Representative Danny Carlson brought HB71 before the committee, saying the bill ‘‘makes a common-sense update’’ to extend existing limited-liability protections to properly trained and registered armed private security officers. He said these individuals ‘‘are entrusted with serious responsibility’’ and when they act lawfully the statute should protect them.
Carl Cazan, executive director of the Louisiana State Board of Private Security Examiners, told the panel the industry is professionalizing and faces rising insurance costs. He said the board is standardizing training and ‘‘strengthening our training requirements’’ and noted that in New Orleans ‘‘in 36 months … they had 13 lethal force encounters involving private security personnel.’’ He said carriers are pulling back and that the change would help preserve qualified providers.
Opponents questioned whether current training is sufficient.
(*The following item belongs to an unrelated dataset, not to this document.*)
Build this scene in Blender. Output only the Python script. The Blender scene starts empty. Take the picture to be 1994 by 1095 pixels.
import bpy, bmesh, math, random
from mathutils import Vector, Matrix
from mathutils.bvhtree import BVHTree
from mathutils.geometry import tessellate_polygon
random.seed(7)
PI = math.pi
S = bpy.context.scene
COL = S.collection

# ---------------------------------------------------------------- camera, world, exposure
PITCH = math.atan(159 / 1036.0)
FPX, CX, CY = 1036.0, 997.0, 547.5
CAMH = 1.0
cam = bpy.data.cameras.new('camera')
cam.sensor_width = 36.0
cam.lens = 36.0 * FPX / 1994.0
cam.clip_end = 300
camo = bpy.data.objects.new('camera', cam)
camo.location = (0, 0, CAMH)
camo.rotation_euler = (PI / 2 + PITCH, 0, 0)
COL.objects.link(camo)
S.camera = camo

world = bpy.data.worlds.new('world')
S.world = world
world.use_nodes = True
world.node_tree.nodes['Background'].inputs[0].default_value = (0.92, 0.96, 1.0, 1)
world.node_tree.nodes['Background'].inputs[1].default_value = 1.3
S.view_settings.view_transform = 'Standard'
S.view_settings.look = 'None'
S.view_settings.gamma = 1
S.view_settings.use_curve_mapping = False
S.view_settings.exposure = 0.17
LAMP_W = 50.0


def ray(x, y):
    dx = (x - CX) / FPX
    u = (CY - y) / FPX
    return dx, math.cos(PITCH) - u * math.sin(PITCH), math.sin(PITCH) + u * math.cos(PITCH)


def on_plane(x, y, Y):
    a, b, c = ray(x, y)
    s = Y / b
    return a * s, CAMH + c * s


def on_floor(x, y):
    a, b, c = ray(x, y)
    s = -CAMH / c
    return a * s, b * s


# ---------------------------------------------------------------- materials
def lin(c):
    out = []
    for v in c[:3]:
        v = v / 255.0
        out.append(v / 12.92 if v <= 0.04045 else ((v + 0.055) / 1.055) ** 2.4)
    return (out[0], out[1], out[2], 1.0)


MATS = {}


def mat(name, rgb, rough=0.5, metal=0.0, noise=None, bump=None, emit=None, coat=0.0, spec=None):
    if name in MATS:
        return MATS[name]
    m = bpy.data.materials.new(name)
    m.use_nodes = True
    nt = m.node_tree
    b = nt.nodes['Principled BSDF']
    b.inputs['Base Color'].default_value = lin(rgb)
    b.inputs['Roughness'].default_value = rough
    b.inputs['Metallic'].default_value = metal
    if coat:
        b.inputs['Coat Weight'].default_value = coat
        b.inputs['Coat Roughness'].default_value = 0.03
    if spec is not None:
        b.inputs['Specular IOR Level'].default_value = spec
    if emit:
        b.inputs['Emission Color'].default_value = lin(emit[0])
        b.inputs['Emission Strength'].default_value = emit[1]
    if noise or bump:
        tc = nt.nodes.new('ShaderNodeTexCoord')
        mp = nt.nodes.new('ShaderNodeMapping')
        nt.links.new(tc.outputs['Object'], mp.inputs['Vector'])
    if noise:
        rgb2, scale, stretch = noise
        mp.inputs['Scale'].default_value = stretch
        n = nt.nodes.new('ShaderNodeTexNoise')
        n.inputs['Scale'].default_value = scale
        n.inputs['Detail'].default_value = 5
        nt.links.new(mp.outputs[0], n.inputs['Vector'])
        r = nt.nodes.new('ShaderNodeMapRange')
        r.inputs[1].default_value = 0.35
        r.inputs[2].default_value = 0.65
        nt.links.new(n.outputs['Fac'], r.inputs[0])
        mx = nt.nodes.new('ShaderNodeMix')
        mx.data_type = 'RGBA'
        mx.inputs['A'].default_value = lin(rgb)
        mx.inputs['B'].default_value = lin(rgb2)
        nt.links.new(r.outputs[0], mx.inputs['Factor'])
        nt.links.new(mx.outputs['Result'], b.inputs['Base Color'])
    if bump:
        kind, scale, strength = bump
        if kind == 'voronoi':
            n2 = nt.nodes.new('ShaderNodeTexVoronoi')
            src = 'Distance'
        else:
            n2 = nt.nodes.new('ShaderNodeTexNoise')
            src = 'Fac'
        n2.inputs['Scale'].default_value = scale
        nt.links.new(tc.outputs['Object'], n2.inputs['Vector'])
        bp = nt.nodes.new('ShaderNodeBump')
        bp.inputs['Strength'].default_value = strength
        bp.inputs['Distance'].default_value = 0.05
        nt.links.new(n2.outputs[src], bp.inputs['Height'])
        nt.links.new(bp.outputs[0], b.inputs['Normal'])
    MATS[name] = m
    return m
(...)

Becky Andrews, a resident of Baton Rouge who testified in opposition, said the change would extend immunity ‘‘currently only given to law enforcement…to liability in cases involving the use of self defense’’ and warned it could make ‘‘it nearly impossible for people who are hurt or killed to obtain monetary damages.’’ Trinity Patterson said she was ‘‘not sure that the amount of hours of training is sufficient enough to give them so much leeway’’ given the difference between security training and police academy training.
Representative Carlson closed by stressing the bill does not grant blanket immunity: the protection applies only where responding law enforcement and the district attorney find the use of force justifiable. After debate the committee moved HB71 and conducted a roll-call vote; the clerk recorded the committee result as favorable (the roll-call summary announced in committee: "7 yeas, 1 nay").
Next steps: HB71 was reported out of committee and will be scheduled for consideration by the full House.